I don't see it mentioned in the thread, so I'll link to ESPHome. It is an incredible platform when you just want to read some sensors or put some relays or switches onto the network, integrates with Home Assistant. One of the most enjoyable firmware installation procedures I've ever encountered.
Well, it is right-sized to run a hub controlling all that little devices.
But yeah, especially now with various ESP32 firmwares like ESPHome you can essentially just make a YAML with specification on where to listen and what bit to flip and get simple switch/controller with zero actual coding.
There is even custom firmware to turn off-the-shelf IOT devices to work with "open" standards.
I've been playing with home automation and I agree.
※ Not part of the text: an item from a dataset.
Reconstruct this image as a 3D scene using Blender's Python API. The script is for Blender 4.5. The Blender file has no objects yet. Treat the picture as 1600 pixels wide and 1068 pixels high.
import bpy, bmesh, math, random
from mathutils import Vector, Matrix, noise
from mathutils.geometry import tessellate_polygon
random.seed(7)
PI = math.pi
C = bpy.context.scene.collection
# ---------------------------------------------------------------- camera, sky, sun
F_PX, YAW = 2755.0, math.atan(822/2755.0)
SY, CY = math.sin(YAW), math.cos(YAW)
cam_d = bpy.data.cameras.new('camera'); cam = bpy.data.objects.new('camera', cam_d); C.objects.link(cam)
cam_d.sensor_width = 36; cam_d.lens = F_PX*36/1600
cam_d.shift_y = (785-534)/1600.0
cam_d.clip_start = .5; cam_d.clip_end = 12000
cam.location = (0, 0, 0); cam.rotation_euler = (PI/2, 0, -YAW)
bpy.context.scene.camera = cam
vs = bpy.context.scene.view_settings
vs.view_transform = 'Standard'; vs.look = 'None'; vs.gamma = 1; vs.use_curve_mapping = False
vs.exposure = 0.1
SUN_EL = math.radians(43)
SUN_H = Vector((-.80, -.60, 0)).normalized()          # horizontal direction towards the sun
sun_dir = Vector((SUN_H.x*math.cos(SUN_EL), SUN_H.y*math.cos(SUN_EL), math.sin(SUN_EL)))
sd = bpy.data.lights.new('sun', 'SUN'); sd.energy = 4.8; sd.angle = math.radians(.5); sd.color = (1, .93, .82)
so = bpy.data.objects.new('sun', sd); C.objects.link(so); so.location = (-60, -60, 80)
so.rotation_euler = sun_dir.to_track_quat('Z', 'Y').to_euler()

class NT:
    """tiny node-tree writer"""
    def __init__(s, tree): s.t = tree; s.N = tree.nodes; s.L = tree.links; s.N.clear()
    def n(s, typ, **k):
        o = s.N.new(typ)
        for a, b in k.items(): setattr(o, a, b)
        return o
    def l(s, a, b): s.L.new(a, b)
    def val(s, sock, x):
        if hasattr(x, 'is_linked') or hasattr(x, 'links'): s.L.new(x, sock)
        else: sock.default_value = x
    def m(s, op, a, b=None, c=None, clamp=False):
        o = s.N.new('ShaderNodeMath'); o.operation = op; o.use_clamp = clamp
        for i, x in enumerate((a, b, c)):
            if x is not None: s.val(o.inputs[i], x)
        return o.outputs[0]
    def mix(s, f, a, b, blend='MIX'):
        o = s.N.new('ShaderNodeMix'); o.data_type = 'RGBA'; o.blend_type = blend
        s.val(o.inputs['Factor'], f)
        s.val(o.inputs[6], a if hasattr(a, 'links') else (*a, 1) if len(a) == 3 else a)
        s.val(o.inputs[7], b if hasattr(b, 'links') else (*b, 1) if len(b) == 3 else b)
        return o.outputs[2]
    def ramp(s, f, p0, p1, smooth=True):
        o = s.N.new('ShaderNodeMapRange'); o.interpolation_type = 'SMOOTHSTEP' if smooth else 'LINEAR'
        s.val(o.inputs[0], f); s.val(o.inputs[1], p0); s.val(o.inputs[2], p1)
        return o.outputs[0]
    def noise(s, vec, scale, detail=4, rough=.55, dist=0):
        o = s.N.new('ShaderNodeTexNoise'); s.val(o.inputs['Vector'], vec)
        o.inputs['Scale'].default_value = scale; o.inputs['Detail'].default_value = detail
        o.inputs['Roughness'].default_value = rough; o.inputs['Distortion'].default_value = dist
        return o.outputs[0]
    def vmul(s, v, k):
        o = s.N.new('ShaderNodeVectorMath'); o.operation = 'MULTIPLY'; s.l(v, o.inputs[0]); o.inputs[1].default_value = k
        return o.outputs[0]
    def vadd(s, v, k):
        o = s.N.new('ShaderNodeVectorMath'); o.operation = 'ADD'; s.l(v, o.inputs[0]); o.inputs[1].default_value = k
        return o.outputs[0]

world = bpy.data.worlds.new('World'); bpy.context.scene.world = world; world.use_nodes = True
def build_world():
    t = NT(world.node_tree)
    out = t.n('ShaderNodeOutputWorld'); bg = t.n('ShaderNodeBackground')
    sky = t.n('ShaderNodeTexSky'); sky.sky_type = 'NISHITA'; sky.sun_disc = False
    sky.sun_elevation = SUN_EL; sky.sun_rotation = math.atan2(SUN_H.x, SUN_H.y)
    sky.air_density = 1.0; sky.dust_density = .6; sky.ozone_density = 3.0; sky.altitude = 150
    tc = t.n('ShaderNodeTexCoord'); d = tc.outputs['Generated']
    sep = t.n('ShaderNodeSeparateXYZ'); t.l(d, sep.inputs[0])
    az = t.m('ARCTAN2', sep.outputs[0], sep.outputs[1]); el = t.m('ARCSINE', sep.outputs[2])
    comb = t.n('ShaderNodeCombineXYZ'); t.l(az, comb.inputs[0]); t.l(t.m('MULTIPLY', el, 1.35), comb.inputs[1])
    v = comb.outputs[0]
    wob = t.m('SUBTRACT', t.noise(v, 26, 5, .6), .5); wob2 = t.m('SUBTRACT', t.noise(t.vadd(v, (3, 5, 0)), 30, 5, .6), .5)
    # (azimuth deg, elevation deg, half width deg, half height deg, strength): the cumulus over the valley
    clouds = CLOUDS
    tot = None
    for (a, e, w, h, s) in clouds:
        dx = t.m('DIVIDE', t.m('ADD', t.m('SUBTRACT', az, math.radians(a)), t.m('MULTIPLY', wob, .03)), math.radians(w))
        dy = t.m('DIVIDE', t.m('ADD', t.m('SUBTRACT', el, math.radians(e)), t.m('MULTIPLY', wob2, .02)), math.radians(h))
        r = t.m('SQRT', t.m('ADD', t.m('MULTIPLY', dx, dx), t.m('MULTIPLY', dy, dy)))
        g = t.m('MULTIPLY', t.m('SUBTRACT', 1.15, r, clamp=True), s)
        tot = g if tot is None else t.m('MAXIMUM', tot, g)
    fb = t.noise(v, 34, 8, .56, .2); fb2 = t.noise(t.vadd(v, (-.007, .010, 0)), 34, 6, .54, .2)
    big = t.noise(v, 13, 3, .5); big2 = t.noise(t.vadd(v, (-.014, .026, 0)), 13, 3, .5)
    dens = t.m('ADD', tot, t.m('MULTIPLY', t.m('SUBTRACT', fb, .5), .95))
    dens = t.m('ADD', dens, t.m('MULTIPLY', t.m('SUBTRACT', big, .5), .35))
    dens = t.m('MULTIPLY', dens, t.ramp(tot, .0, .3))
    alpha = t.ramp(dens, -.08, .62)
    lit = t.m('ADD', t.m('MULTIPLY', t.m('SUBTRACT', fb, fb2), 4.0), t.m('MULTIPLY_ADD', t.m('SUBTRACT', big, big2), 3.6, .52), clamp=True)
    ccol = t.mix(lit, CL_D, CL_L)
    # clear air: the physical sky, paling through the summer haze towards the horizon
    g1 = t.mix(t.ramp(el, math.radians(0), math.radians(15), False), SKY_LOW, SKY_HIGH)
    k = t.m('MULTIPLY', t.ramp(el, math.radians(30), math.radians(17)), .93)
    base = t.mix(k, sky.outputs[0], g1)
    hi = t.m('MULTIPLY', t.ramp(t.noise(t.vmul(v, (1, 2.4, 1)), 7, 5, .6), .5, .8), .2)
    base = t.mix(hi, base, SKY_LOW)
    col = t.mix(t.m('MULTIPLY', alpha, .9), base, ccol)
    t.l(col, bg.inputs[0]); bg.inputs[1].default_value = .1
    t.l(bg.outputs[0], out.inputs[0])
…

This guy is creating a mini AWS at his place while I am using a small Pi to run my Lua server[1] that takes less than 2MB of RAM and can run even on a microcontroller.... if anything the Pi is totally overkill already, but it's nice to be on GNU/Linux and have access to so many utilities, even a browser.
> Want to have something that opens your curtains or flashes some RGB lights in your hallway or whatever? Pick yourself up an Arduino / ESP32
The reason I'd go for an ESP32 for this use case isn't because RPis are overkill, but rather because it's much easier to write, compile, flash, and run code on bare metal on an ESP32 that has access to Bluetooth and Wi-Fi but isn't vulnerable to file system corruption. You can do this on an RPi, it's just much harder.
I prefer the Pico to the ESP32. I'm very impressed with the quality and organization of the Pico SDK and documentation.
Although I have heard the Pico is not very competitive in terms of power optimization. I haven't done many battery powered projects to encounter these issues though.
Even easier, in a way... a Parallax Propeller and program in SPIN (their proprietary structured BASIC-like language), or C++ etc.
Exotic, but simpler mental model for most people. 8 independent cores and a simple non-interrupt driven programming model for doing basic timing and I/O with any of the 32 pins configurable for either input or output.
And super easy to interface both 3v and 5v, available in DIP, and in various easy format boards.
Yes. I followed a tutorial for building a doorbell that uses an ESP32 to send a notification to our phones when the button is pushed. I haven’t touched it since installation and I’m always a bit amazed it still works. An RPi would’ve been overkill.